Regulatory scrutiny is another consideration. Instruments that reference equity valuations sit in a gray zone between crypto regulation and securities law. While Coinbase’s international exchange operates outside U.S. jurisdiction, the broader trend of crypto platforms offering equity-adjacent products is likely to attract attention from regulators in multiple markets. Similar dynamics have played out as exchanges expand their regulatory footprint in jurisdictions like Brazil.

Traders should also weigh counterparty and liquidity risk. New contract types often start with thin order books, and the funding rate mechanism that keeps perps aligned with reference prices can behave unpredictably when the underlying valuation data is sparse.

The launch comes as crypto exchanges increasingly look beyond standard token pairs to differentiate. From tokenized treasuries to prediction markets, platforms are broadening what can be traded on crypto rails. The trend is visible in funding rounds for crypto platforms building new financial primitives, as well as in regulatory discussions around stablecoin frameworks that could underpin settlement for these instruments.

FAQ

Does trading the SpaceX pre-IPO perp give me ownership in SpaceX?

No. The contract is a cash-settled derivative. You are speculating on a reference price, not buying or holding equity in SpaceX.

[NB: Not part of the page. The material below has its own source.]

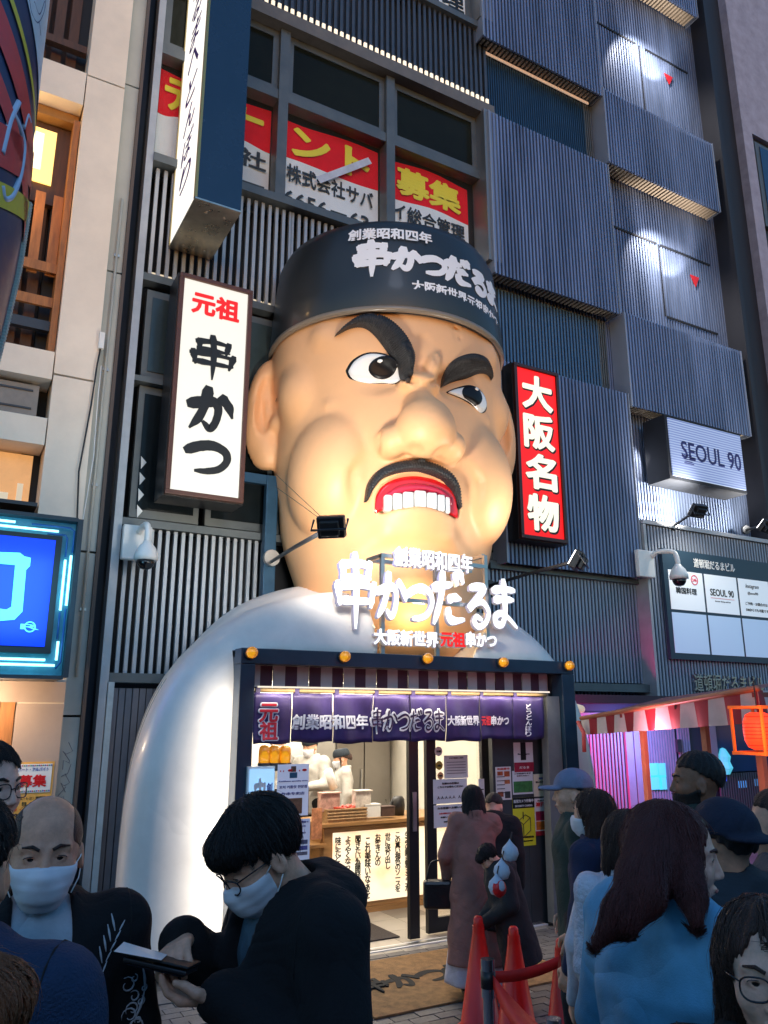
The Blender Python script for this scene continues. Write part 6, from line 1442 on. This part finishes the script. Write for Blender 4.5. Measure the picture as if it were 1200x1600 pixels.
    def topf(X, Y, Z):
        pts = [(0, 0, hem + .02), (0, 0, 1.08), (0, 0, 1.3), (0, -.01, 1.405)]; rs = [.165 * tr + flare, .158 * tr + flare * .4, .172 * tr, .1 * tr]
        d = chain(X, Y * 1.3, Z, pts, rs, .05) * .82
        d = smin(d, cap(X, Y, Z, (-sh, -.012, 1.385), (sh, -.012, 1.385), .068 * tr), .05)
        for sd in (-1, 1): d = smin(d, chain(X, Y, Z, AR[sd], [.074 * tr, .063 * tr, .046 * tr], .025), .03)
        if collar: d = smin(d, np.maximum(np.abs(np.sqrt(X ** 2 + (Y + .02) ** 2) - .078) - .016, np.abs(Z - 1.45) - .04), .02)
        if hood: d = smin(d, ell(X, Y, Z, (0, -.1, 1.42), (.14, .085, .075), rx=-20), .03)
        d = d + fold(X, Y, Z, foldamp)
        if fuzzy: d = d + fuzzy * np.sin(190 * X + 3 * np.sin(40 * Z)) * np.sin(180 * Z + 2 * np.sin(60 * Y)) * np.sin(170 * Y)
        d = smax(d, hem - Z, .01)
        d = smax(d, -cap(X, Y, Z, (0, -.02, 1.44), (0, .03, 1.6), .062), .01)
        if inner: d = smax(d, -smax(smax(np.abs(X) - .012 - .05 * np.clip((Z - .95) / .45, 0, 1), .0 - Y, .01), Z - 1.6, .01), .012)
        return d
    Pt, Ft = surface_nets(topf, (-.75, -.5, hem - .05), (.75, .8, 1.56), vox * .72); to = obj('jacket' if not fem else 'coat', up2p(Pt), Ft, top)
    if nstr and top.name in ('cloth_black', 'sweater_navy'):
        for sd in (-1, 1):
            ring = []
            for k in range(25):
                a = 2 * math.pi * k / 24; r_ = .03
                for _ in range(40): r_ += max(-.01, min(.02, -float(topf(np.array([(sh + .012) * sd]), np.array([r_ * math.cos(a)]), np.array([1.33 + r_ * math.sin(a)]))[0]))) * .8
                if r_ < .16: ring.append(p2w(up2p(((sh + .012) * sd, (r_ + .0005) * math.cos(a), 1.33 + (r_ + .0005) * math.sin(a)))))
            if len(ring) > 8: MB().tube(ring[:-1] if len(ring) == 25 else ring[:max(2, len(ring) // 2)], .002, 5).build('arm_seam', M('seam_dark', (.004, .004, .005), .8), root, smooth=True)
    if inner:
        Pi, Fi = surface_nets(lambda X, Y, Z: (smin if innercol else (lambda a_, b_, k_: a_))(smax(chain(X, Y * 1.35, Z, [(0, .0, .95), (0, 0, 1.12), (0, 0, 1.32), (0, -.01, 1.42)], [.15, .14, .158, .08], .04) * .82, .85 - Z, .01), np.maximum(np.abs(np.sqrt(X ** 2 + (Y + .01) ** 2) - .07) - .012, np.abs(Z - 1.44) - .03), .02) + fold(X, Y, Z, .004), (-.25, -.2, .82), (.25, .25, 1.55), vox * .8)
        obj('shirt', up2p(Pi), Fi, inner)
    if skirt:
        def sk(X, Y, Z): return smax(smax(np.sqrt(X ** 2 + (Y * 1.25) ** 2) - (.17 + (skirt[2] if len(skirt) > 2 else .1) * (.95 - Z)) + .012 * np.sin(9 * np.arctan2(X, Y)) * (.95 - Z), skirt[0] - Z, .01), Z - skirt[1], .01) * .8
        Ps, Fs = surface_nets(sk, (-.5, -.42, skirt[0] - .04), (.5, .42, skirt[1] + .04), .022); obj('skirt', Ps, Fs, skirtm)
    Pl, Fl = surface_nets(legsf(.018), (-.35, -.3, .06), (.35, .3, 1.05), .022); obj('trousers', Pl, Fl, legs or fab('trousers_black', (.012, .012, .015)))
    for sd in (-1, 1):
        fy = -.02 + .05 * sd * (1 if lean == 0 else 0)
        Ps, Fs = surface_nets(lambda X, Y, Z: smax(smin(ell(X, Y, Z, (.1 * sd, fy + .08, .045), (.045, .11, .045)), ell(X, Y, Z, (.1 * sd, fy - .01, .06), (.045, .06, .055)), .02), .003 - Z, .004), (.1 * sd - .07, fy - .1, -.02), (.1 * sd + .07, fy + .22, .14), .016)
        obj('shoe', Ps, Fs, M('shoe_dark', (.015, .014, .014), .4))
    root['_s'] = 1.0; del root['_s']
    return dict(topf=topf, root=root, up=lambda q: p2w(up2p(q)), hd=lambda q: p2w(hd2p(q)), s=s, base=base)
blk = fab('cloth_black', (.0035, .0035, .005), rough=.95); navy = fab('cloth_navy', (.012, .02, .06));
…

Who can trade pre-IPO perps on Coinbase?

The product is listed on Coinbase International Exchange, which serves non-U.S. users. Eligibility depends on jurisdiction and account verification status on the international platform.

How do pre-IPO perps differ from regular crypto perpetuals?

The key difference is the underlying asset. Standard crypto perps reference tokens with liquid spot markets. Pre-IPO perps reference private company valuations with no public spot market, which affects price discovery, liquidity, and basis risk.

Disclaimer: This article is for informational purposes only and does not constitute financial or investment advice. Cryptocurrency and digital asset markets carry significant risk. Always do your own research before making any investment decisions.